Simulation crashes for a specific pair of players

I’ve been running Simulation for some time today and it keeps crashing after a few minutes for a specific battle: Eserem vs pawelliz . I have attached a screenshot of the JS log output.
Unfortunately it doesn’t restart automatically, so you have to reopen the tab each time this happens and because it happens so often you cannot just leave a tab open to simulate for long periods of time.

Browser: Google Chrome Version 33.0.1750.154 m, OS Win7 x64

I have a similar issue. Simulation between daruba and mich55 does not terminate at all, even after 10 min or so.

Absolutely true. After a while all the tabs with opened simulation are filled with simulating a battle between daruba and mich55. It’s not just some kind of waiting, it really loads the cpu up to 100% per core.
http://userscripts.org/scripts/show/486640 created a short stupid script for greasemonkey that will restart simulation tab if mich & daruba are noticed together. May be useful until the bug is fixed. Will it work in chrome? ‘bla bla bla, use only google store for scripts…’, so no idea.

I’ve just instituted a 4000-statement-per-chooseAction-call limit on Greed, which makes players’ code start getting run less often if it’s really slow (which was the case for Daruba’s human code there). I think that might solve this problem. If the code straight-up infinitely loops, it’ll give up after several seconds, but we don’t have a good way of removing that game from the queue by assigning a defeat to one player yet (since we don’t know which one looped). At some point I’ll figure that out.

If we see similar problems in other levels, like Gold Rush, I can add appropriate statement limits there as well.

Is not this limit too low?

Say that you use 10,000 statements in one call, out of a budget of 4000. Your code will be delayed two frames, then run again. End result: your peasants don’t change course quite as responsively (0.75s instead of 0.25s) and your building rate might be a bit slower (but that’s usually gold-limited, not time-limited), and you (and anyone playing against you) gets to play in a world that simulates 2-3x as fast, which is more fun than having to wait 20 seconds to see changes.
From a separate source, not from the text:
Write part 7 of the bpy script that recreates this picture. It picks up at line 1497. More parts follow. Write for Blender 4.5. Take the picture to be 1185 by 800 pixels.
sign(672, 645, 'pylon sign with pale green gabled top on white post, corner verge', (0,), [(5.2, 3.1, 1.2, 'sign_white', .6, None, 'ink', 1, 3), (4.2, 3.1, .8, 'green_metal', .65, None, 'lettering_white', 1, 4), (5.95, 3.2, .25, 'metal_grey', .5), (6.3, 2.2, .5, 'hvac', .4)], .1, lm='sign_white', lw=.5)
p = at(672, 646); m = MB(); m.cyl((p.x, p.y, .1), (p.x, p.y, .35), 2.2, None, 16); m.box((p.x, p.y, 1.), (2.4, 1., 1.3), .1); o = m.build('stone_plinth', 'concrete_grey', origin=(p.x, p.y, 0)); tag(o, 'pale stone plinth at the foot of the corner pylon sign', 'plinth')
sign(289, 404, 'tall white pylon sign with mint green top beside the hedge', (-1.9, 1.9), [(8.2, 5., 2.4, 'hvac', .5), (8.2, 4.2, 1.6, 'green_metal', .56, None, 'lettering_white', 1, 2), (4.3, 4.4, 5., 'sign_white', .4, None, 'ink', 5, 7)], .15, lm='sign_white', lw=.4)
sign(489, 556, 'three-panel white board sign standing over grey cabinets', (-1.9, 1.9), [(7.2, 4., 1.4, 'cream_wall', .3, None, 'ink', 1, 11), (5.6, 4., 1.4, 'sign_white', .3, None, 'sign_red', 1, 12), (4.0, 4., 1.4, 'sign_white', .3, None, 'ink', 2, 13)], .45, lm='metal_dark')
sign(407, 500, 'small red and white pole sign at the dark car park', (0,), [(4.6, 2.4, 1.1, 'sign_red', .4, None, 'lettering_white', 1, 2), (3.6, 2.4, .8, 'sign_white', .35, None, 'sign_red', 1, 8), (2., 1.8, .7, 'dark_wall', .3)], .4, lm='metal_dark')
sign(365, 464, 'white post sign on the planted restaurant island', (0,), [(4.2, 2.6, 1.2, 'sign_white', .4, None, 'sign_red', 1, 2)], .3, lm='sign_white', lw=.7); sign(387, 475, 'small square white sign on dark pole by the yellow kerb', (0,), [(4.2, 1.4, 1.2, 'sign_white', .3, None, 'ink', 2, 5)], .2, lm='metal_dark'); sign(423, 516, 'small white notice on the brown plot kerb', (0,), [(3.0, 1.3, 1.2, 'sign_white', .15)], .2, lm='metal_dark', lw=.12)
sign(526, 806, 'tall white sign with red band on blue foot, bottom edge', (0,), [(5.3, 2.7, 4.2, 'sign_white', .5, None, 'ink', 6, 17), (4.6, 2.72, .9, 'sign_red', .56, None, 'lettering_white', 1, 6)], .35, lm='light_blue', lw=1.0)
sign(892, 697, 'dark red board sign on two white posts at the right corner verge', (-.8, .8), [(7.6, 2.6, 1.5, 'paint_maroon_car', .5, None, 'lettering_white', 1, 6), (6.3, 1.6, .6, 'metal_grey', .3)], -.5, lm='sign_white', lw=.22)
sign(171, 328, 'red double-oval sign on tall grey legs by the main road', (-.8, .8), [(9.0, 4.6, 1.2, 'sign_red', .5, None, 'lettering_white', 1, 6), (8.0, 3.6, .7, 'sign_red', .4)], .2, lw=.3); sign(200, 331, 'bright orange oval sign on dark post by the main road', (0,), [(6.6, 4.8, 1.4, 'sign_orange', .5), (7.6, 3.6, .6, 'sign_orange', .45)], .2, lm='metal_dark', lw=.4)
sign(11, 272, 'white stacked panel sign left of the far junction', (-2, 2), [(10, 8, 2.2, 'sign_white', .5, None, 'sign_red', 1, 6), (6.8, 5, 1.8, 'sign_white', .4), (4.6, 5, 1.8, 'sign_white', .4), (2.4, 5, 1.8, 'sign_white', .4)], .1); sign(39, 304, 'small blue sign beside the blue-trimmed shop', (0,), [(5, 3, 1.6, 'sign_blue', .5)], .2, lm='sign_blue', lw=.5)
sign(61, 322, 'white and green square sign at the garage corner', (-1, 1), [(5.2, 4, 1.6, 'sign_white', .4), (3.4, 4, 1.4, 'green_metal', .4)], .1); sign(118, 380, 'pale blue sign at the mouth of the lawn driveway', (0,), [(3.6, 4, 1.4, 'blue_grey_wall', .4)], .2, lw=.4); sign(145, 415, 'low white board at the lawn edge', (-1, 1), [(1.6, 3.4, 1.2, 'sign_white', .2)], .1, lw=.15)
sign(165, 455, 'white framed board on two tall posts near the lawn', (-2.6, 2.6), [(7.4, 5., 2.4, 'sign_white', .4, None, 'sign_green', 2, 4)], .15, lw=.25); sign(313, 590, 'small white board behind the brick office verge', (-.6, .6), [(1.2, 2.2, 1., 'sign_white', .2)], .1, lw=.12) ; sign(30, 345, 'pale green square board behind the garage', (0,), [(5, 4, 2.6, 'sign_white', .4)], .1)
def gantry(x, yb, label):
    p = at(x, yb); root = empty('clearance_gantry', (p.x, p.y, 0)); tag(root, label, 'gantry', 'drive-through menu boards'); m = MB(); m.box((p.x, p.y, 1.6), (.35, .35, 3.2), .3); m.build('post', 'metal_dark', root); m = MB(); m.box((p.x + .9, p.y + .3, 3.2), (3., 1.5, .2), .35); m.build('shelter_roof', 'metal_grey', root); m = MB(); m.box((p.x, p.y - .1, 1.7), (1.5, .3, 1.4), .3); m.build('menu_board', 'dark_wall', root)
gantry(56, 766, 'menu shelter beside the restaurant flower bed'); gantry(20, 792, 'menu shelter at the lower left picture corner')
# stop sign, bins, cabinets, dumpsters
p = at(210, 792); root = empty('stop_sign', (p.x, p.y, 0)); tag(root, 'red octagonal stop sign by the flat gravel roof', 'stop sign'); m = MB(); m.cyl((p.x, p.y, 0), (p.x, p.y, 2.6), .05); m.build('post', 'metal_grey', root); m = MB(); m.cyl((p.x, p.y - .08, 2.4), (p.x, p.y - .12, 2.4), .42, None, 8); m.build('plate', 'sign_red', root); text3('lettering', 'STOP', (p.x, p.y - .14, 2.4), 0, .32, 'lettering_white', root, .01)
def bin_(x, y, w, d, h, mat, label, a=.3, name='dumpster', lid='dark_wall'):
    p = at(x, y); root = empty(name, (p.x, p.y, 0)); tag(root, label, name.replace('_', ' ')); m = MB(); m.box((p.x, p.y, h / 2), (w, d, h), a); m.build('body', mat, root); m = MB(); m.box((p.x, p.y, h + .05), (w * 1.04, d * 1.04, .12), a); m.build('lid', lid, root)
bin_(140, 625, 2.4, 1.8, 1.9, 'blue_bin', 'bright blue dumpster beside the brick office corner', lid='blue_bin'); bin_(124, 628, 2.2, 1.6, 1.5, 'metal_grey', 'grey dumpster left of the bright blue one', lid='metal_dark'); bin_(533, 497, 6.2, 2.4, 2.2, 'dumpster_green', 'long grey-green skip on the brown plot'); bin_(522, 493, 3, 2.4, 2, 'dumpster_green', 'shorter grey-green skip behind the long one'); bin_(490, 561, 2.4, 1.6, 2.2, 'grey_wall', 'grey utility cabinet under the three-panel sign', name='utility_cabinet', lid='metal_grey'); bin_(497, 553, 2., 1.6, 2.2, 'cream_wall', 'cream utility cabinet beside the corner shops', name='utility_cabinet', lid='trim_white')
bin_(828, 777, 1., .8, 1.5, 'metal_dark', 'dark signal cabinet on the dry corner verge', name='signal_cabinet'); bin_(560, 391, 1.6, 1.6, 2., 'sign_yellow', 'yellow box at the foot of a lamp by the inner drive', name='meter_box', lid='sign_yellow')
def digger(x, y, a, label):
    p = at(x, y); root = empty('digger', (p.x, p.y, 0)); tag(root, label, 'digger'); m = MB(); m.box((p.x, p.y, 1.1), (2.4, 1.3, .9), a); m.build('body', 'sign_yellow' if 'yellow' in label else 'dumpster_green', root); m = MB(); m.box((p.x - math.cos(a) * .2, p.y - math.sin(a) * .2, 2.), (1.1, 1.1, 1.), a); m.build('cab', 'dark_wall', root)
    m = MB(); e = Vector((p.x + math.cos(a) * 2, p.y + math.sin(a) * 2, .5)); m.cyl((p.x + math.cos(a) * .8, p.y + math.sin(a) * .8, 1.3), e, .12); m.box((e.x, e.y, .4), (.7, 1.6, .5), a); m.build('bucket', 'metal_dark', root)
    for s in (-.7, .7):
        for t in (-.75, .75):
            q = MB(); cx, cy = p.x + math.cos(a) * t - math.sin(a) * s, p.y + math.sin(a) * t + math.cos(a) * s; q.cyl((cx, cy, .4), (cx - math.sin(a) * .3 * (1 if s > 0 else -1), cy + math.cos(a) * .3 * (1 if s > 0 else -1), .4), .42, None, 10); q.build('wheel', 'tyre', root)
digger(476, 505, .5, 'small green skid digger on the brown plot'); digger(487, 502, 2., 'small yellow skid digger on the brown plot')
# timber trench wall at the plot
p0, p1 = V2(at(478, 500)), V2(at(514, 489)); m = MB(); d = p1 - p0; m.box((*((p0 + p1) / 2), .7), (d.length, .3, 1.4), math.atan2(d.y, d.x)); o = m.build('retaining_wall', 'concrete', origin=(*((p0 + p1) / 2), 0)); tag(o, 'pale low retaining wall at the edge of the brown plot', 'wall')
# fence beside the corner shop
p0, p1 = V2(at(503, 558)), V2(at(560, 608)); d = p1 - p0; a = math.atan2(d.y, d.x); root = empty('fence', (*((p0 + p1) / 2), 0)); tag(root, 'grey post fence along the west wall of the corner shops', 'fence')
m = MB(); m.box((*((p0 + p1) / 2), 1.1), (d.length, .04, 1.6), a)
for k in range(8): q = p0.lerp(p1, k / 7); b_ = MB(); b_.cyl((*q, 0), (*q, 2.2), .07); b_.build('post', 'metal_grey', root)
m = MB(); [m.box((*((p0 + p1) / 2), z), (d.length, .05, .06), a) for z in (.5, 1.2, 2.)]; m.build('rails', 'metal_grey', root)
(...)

Maybe the limit isn’t quite right–would love more feedback on this–but after watching some playtesters playing against some really slow O(n^2) opponents, we thought it’d be nice to give a small advantage to efficient code and prevent slow code from degrading the player experience. I would hope that anyone trying to do something that really needs O(n^2) or worse solutions would find a way to not rerun their entire nested loop on every frame. You can see which items have changed in O(n) time each frame, for example, and just update your coin-gathering algorithms according to that.